Sometimes people get impatient when you try to identify a species. White-crowned sparrow or white-throated sparrow, really, what's the difference?
To a sparrow looking for love, all the difference in the world. Even for humans, it can be important.
While reading Red Arctic, by John McCannon, I came across a story demonstrating the value of careful taxonomy.
It seems that in October 1937 urgent telegrams arrived in Moscow with the news that G. G. Petrov and his men had found the complete skeleton of a woolly mammoth on Wrangel Island, an extremely chilly place in the Arctic Ocean.
Petrov was the head of the Wrangel station of Glavsevmorput, a then-powerful Soviet governmental agency. Petrov and his Communist Party organizer, I. V. Shuvalov, assured everyone that the skeleton was in perfect condition.
A complete mammoth skeleton was huge news in those days – a coup for Soviet science -- and the Zoological Museum and the Academy of Sciences in Moscow fought over which would get it. An expedition was organized to recover the skeleton.
But it was a fierce winter and most ships were trapped in ice. It wasn't until 1938 that the costly expedition made it to Wrangel, where they found that the skeleton was indeed in perfect shape, which enabled them to note that it was the complete skeleton of a beached whale. Not a mammoth. Rrr.
Mammoths, like elephants, had no bones in their trunks, so their skulls wouldn't be as distinctive as you might guess at first. The skeletons of many whales feature long curved bones that resemble tusks.

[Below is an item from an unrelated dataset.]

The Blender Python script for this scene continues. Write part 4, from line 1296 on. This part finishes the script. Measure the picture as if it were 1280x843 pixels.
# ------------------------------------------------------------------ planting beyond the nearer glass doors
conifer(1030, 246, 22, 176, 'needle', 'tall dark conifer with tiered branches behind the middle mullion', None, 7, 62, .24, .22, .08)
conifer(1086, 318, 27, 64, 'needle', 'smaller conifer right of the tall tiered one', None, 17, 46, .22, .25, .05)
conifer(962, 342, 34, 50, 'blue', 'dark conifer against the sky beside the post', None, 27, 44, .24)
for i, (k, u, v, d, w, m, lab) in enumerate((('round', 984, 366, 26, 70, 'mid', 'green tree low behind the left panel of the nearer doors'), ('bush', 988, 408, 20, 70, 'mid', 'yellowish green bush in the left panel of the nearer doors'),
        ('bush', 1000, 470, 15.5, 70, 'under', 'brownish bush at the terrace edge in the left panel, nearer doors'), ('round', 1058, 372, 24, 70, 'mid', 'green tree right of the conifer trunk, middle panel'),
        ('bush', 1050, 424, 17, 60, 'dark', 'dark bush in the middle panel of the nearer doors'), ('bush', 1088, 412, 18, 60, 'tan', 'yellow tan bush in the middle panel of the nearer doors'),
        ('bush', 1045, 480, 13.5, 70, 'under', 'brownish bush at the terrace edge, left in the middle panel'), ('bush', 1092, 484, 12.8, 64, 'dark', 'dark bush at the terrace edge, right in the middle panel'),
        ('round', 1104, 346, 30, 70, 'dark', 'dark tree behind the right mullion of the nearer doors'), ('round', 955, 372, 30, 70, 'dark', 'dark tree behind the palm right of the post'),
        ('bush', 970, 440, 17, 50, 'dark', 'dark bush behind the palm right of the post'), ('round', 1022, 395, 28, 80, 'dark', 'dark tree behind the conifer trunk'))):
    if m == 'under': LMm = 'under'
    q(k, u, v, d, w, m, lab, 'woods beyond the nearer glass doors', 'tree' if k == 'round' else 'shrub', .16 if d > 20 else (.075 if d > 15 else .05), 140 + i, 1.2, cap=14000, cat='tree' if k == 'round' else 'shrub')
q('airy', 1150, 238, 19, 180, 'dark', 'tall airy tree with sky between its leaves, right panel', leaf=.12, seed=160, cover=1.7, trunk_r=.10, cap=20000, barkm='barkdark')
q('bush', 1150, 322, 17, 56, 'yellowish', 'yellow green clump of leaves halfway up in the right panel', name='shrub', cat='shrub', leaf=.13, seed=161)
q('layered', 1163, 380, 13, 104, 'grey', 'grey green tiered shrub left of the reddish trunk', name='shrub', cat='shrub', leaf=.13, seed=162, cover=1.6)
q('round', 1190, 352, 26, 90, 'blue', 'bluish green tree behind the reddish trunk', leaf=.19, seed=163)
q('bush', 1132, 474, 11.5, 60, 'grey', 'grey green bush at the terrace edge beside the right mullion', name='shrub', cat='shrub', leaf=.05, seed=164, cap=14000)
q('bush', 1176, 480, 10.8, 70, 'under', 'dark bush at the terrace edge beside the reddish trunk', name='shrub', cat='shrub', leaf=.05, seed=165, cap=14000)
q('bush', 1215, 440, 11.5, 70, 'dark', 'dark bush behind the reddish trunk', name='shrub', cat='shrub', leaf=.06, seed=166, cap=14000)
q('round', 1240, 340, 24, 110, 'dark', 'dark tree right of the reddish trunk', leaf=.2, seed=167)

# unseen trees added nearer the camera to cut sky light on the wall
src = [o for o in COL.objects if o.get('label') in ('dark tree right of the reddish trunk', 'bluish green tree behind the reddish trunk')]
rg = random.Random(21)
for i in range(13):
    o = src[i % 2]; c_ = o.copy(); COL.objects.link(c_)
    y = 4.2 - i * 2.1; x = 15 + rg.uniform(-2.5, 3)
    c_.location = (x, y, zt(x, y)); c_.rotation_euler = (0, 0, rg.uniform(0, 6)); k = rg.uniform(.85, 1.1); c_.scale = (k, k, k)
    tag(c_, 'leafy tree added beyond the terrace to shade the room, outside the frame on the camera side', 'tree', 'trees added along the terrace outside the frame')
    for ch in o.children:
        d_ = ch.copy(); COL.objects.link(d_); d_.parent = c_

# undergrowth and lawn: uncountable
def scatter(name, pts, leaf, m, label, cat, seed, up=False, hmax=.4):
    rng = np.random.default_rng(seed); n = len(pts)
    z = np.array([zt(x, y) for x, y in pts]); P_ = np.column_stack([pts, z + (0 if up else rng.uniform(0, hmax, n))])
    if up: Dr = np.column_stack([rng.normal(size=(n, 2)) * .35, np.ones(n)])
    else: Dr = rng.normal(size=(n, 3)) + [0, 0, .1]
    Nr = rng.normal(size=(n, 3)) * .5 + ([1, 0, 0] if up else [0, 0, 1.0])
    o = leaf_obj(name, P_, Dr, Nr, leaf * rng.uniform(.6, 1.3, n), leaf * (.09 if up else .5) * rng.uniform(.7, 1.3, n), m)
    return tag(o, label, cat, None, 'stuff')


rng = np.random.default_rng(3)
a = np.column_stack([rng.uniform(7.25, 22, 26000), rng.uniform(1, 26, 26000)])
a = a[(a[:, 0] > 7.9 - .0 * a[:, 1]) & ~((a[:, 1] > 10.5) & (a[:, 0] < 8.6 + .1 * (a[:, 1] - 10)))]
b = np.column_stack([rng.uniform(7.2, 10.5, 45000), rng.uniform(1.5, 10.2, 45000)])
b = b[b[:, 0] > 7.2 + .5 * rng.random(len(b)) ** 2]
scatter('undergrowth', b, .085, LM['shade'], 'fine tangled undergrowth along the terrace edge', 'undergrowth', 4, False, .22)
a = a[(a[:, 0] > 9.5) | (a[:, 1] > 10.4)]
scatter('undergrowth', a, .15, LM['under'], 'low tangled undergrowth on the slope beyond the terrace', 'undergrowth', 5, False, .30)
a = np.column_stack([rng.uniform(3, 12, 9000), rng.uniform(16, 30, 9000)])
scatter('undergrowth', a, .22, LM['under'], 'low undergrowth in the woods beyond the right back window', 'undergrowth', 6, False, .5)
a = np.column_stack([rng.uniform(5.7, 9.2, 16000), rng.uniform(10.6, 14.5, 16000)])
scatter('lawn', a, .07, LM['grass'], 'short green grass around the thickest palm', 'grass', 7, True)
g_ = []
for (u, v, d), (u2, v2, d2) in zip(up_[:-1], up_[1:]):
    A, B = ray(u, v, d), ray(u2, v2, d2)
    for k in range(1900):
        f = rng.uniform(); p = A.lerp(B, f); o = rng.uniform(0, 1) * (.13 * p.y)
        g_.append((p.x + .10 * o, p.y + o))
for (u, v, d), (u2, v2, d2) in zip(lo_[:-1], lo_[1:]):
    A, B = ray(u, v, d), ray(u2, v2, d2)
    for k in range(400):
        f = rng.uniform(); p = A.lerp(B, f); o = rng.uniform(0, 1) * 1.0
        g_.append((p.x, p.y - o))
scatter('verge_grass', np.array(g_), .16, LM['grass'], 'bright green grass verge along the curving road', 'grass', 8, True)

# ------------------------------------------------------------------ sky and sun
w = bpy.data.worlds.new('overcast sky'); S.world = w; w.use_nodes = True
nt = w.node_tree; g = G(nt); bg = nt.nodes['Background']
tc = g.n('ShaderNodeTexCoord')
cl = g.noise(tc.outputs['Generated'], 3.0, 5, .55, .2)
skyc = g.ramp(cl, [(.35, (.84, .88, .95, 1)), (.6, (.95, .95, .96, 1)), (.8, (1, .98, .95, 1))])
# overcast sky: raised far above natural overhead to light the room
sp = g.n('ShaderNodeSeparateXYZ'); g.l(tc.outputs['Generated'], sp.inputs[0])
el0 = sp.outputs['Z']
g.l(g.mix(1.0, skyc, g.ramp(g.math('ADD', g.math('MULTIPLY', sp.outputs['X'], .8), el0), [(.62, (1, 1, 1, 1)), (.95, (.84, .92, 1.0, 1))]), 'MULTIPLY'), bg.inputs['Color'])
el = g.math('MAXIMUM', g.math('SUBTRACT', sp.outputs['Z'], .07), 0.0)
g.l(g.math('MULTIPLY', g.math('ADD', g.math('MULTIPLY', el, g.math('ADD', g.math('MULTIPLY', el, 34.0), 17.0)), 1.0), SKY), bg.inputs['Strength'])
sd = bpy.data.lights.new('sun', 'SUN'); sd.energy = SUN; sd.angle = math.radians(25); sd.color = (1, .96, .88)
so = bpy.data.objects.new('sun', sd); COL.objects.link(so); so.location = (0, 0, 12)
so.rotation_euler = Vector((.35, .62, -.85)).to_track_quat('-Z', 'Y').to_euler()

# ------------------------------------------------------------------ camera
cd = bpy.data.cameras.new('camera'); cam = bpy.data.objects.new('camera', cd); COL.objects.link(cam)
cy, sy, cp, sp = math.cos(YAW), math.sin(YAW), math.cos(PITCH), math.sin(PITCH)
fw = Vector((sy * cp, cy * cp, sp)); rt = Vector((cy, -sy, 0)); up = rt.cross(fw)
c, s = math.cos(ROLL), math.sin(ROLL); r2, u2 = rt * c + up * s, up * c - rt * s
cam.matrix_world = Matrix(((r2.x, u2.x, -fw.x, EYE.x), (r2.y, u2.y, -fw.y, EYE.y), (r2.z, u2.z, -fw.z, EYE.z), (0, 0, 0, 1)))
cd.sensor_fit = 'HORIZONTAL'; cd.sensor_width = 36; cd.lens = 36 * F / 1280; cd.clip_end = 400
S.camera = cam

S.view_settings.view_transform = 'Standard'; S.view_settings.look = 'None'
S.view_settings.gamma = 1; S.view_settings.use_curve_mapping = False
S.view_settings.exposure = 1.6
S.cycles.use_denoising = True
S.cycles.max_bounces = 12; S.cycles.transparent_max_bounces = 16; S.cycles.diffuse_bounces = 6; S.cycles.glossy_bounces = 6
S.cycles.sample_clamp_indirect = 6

These were difficult times in the Soviet Union, the years of the Great Purge, and it was felt necessary to assign blame and punishment. The NKVD (forerunner of the KGB) investigated Petrov and Shuvalov, found them to be evil “wreckers” of the Soviet state and had them both shot.
You see my point. In the adult white-throated sparrow, look for the yellow spot between the eye and the bill.